The corals of Honolua Bay on west Maui rise in great symmetrical towers from the sea floor, countless generations of polyps turned to coral. They are unimaginable until you have seen them, with shapes, colors, and lifeforms that exist nowhere else on earth, in a more vibrant and hypnotizing display than human technology could ever simulate. Coral are necessary to or rather an inextricable part of the 500 species of native fish that subsist on and around them. And not just fish: Moray eels, sea turtles, anemones, sharks. This is a garden in a deified sense, creation in which that term demands to be capitalized. We are the last generation that will swim in it, that will remember it firsthand.

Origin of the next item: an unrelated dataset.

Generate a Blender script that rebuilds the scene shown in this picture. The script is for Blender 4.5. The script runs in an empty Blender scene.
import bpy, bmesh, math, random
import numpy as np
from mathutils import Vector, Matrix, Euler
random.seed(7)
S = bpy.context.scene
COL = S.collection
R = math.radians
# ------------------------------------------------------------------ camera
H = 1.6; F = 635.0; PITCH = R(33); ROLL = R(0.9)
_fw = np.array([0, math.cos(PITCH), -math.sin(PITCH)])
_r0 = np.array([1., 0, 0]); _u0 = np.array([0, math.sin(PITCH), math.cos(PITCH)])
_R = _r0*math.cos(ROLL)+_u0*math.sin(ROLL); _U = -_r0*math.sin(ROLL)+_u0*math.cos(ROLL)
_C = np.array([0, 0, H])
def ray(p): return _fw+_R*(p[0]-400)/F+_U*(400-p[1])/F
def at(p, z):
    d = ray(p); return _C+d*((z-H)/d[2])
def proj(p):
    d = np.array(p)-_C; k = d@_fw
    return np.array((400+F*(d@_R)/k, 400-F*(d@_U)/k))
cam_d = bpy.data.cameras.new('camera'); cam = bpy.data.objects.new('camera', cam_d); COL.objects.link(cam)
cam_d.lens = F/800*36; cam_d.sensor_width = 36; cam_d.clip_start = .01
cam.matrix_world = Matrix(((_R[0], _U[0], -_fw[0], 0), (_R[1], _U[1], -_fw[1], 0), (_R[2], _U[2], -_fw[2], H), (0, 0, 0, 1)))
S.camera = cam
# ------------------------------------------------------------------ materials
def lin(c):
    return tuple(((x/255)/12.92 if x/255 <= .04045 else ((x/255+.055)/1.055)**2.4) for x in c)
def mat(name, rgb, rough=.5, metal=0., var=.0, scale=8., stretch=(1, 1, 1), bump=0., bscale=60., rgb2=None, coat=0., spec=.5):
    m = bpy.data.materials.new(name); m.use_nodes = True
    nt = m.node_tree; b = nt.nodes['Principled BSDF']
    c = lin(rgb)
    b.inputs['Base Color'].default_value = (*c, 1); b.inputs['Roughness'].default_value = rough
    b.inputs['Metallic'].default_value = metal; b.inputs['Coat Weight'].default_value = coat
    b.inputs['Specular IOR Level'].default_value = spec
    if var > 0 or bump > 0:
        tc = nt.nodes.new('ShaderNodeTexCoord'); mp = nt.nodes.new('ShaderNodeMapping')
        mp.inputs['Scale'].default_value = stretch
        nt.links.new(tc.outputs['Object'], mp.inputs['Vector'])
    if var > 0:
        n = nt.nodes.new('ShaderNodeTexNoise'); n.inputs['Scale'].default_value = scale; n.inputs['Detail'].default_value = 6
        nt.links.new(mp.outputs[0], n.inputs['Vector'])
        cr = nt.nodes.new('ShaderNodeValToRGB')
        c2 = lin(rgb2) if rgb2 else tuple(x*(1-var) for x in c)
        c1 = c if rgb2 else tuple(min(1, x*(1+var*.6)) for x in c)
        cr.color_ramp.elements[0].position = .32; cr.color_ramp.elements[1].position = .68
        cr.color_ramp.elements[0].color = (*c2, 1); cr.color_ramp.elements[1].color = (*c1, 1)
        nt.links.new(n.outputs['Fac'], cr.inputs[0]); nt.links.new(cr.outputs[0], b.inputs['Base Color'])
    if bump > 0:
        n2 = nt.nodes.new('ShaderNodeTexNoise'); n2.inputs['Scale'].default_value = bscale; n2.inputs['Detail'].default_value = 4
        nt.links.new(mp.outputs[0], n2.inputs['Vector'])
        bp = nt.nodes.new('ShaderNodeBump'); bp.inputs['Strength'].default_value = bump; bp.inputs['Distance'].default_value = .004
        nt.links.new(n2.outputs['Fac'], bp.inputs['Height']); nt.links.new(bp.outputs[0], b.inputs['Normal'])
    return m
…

Memory is recorded in coral, and glaciers, and lava flows intruding into the ocean that slowly are colonized with rainforest. It is memorialized in words. Merwin wrote that “bewilderment will diminish like an echo, unheard by us.” For our children, Honolua Bay will still exist in the sense that azure water will lap its shores. Hawaii will have some sort of trees, certainly weeds from distant continents, but the survival of ohi’a and koa are far less certain. Without radical action to address climate change, the corals beneath Honolua Bay will be a bleached graveyard. With their food sources gone, Maui’s coral fish species will not likely survive. Their palette--neon orange and yellows of the Kikakapu, trailing dorsal fin and imperious snout of the Kihikihi, night-red body and coal-black eye of the U’u--are so improbable, extravagant, otherworldly, that they will not be possible to imagine. The pictures, letters, names left behind will be anonymous. Only the kihikihi, the corals, the honeycreeper, the ohi’a themselves can convey the depth and mystery of a sentient land and seascape that we push ever closer to extinction.